Updated

Increasing intelligence chatter indicates that terrorists are targeting the United States ahead of the fall elections, Vice President Dick Cheney (search) said. In an interview before a campaign rally in Minneapolis on Saturday, Cheney told The Forum newspaper and radio station WDAY that intelligence shows "the current threat level is very real."

"We have a reason to believe they'll try to hit us before the election," he said. Earlier this month, the Bush administration announced that the United States is tightening security because of the threat of an Al Qaeda (search) attack aimed at disrupting elections. U.S. officials have said they do not have specific knowledge of where, when or how such an attack would take place.

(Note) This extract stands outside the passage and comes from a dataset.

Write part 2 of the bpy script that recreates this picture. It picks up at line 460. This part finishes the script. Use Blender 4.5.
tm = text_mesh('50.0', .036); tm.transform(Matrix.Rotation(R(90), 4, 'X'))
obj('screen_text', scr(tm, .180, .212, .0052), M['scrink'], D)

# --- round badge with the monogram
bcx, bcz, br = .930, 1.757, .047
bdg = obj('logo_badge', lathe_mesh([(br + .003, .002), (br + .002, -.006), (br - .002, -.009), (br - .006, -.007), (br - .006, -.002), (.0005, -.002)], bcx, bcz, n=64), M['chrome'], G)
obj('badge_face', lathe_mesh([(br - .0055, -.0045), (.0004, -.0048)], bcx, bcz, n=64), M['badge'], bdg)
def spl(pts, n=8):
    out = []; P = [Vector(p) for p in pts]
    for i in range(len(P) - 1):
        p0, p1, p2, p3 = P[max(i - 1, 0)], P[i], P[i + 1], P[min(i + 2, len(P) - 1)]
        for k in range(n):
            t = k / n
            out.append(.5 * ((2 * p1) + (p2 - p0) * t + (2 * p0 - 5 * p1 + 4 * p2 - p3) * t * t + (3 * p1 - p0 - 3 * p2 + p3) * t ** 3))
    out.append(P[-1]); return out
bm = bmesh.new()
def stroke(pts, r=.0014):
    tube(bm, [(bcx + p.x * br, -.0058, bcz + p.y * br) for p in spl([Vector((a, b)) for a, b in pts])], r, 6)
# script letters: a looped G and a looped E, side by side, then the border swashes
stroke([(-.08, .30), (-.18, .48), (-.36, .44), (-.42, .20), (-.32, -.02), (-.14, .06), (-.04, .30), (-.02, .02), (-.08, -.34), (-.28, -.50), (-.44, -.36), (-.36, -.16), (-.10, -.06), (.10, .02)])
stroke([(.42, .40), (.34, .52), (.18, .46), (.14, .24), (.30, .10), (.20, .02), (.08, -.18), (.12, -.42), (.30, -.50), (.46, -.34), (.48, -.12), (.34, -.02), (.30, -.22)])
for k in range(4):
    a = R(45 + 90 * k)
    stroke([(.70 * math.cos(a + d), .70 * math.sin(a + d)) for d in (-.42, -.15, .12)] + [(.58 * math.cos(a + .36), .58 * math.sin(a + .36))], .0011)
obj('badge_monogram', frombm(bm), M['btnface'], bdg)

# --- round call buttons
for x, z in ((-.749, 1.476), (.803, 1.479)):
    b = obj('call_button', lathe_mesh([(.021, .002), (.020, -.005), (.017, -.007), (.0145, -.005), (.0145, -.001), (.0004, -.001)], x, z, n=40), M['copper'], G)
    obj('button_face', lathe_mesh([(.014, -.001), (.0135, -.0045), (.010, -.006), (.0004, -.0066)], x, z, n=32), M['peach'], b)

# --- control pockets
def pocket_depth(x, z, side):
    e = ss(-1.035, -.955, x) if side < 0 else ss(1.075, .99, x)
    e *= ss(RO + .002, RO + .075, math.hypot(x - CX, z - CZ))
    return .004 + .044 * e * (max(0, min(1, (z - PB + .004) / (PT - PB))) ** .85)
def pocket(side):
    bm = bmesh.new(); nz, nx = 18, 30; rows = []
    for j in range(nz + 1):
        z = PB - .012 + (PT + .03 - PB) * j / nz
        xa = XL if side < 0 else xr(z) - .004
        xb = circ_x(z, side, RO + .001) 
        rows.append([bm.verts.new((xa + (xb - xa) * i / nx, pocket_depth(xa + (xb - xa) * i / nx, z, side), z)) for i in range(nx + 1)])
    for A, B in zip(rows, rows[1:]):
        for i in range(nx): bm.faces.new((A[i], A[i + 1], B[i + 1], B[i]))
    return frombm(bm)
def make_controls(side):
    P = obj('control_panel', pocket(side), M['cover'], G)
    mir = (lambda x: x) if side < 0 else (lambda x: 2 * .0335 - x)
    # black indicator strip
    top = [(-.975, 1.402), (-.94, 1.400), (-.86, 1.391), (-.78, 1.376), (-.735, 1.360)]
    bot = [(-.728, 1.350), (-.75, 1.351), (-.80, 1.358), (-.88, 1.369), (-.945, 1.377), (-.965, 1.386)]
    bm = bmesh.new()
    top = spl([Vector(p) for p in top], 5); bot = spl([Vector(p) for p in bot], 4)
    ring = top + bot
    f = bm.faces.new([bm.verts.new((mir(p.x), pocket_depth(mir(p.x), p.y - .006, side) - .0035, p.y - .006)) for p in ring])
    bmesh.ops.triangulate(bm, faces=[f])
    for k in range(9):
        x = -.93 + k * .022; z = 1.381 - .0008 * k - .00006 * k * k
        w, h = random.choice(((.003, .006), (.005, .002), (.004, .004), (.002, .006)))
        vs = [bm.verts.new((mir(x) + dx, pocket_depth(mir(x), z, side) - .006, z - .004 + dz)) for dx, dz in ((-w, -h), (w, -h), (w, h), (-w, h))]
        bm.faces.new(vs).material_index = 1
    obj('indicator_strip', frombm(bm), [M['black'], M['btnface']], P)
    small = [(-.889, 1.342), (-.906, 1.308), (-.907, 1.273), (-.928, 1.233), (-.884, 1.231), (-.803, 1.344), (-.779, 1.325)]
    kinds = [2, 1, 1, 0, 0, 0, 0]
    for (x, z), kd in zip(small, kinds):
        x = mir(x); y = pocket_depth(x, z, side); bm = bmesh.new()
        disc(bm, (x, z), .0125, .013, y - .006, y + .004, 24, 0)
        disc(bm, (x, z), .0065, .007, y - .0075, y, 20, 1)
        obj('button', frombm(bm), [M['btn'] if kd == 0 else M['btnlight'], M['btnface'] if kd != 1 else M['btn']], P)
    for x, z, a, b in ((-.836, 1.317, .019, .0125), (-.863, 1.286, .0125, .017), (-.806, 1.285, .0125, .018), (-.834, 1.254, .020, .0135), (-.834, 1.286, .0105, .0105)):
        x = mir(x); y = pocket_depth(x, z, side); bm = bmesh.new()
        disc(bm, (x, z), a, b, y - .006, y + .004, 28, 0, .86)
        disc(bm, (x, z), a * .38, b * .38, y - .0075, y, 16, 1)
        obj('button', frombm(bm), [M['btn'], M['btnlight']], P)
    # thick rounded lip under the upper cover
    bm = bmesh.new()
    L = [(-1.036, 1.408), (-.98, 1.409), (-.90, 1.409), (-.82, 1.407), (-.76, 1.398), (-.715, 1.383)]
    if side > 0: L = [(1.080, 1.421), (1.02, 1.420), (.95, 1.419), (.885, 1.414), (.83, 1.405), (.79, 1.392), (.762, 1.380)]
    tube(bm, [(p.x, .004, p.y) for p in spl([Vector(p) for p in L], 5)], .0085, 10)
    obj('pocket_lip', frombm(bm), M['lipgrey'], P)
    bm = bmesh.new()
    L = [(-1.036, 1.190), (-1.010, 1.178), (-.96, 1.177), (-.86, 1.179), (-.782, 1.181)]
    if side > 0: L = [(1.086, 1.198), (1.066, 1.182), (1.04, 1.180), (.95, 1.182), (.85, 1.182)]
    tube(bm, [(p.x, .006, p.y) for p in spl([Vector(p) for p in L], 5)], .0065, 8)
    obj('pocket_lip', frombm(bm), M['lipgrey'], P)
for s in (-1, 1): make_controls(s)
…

In the interview with media outlets of the Forum Communications Co., Cheney also defended the administration's decision to go to war in Iraq despite the conclusions of a congressional committee studying intelligence failures leading up to the conflict.

Cheney said there was ample evidence of ties between Saddam Hussein's regime and Al Qaeda and other terrorist groups. Saddam also had a long history of creating and using weapons such as nerve gas, he said.

"To suggest otherwise is misreading intelligence," Cheney said.

Cheney's visit was the latest stop in Minnesota by high-profile members of both presidential campaigns. President Bush campaigned in Duluth, Minn., on Tuesday, and John Kerry visited Cloquet, Minn., two weeks ago.

Mike Erlandson, chairman of Minnesota's DFL Party, said the Bush administration has shown "misguided priorities" in sending more than 3,500 Minnesota Guard and Reserve troops to Iraq and Afghanistan, many without effective body armor.

The administration has also proposed to cut funding for homeland security along North Dakota's and Minnesota's borders with Canada, Erlandson said.

"We're not really protecting our borders," he said.

North Dakota officials have been promoting the state as a training ground for aircraft and say Pentagon officials seem interested in the notion. Cheney said that plan could help bring more flying units to the state as the military reorganizes its bases.

Early estimates indicate that 100 bases could be marked for closure by the Defense Base Closure and Realignment Commission in 2005.

"You end up readjusting the forces. You end up plussing them in one area and reducing them in others," he said.

Cheney said the military is working to be more mobile and flexible. An example is the use of air power such as the Air Force's B-52s in Minot and air refueling tankers in Grand Forks, which helped bring a quick victory in Afghanistan, he said.

On the domestic front, Cheney said the nation's farm economy is improving. Last year, farmers took in $63 billion, up 11 percent from the year before, he said.

"Rural income is at an all-time high. I don't want to underestimate how difficult it is out there. But the fact of the matter is things are going well," he said.

Bush administration initiatives for increasing ethanol and biodiesel production should help that trend, Cheney said.

Erlandson, however, said "this administration has been an unmitigated disaster" for the economy.

"If you're one of the 90,000 Minnesotans out of work today, the unemployment rate is not 5.5 percent, it's 100 percent," Erlandson said.

Erlandson said Bush's policies have not been friendly to family farmers.

"If you're a farmer trying to make a go of it in Minnesota, it's going to be as tough as ever," he said.